Classical and local similarity in problems of turbulent convection: Extension of Prandtl semi-empirical theory for horizontal layers of water and air mediums

Abstract

A variant of the local similarity theory is considered, assuming a priori specification of two basic dimensional parameters: the second moment of vertical velocity and the “spectral” Prandtl mixing length. Such selection of basic parameters lets us interpret the algebraic formulas of Prandtl's semiempirical turbulence theory for the coefficients of turbulent heat transfer and kinetic energy dissipation as relationships of the local similarity theory. A priori approximations of the basic parameters are based on known relationships and consider the upper boundary of the convective layer as a solid wall.

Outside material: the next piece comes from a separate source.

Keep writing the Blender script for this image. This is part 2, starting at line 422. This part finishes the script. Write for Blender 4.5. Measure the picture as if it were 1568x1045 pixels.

Within the framework of local similarity theory, approximations for the turbulent moments of buoyancy and vertical velocity of arbitrary order are also proposed. The correspondence of these approximations to experimental data has been established in both air and water mediums, as well as in the results of numerical modeling. Such correspondence allows us to conclude that a wide class of vertical profiles of turbulent moments in a windless convective layer depends only on two basic parameters: the second moment of vertical velocity and the “spectral” Prandtl mixing length. The obtained result indicates the universal nature of the theory of local similarity and is a significant addition to the semiempirical Prandtl theory.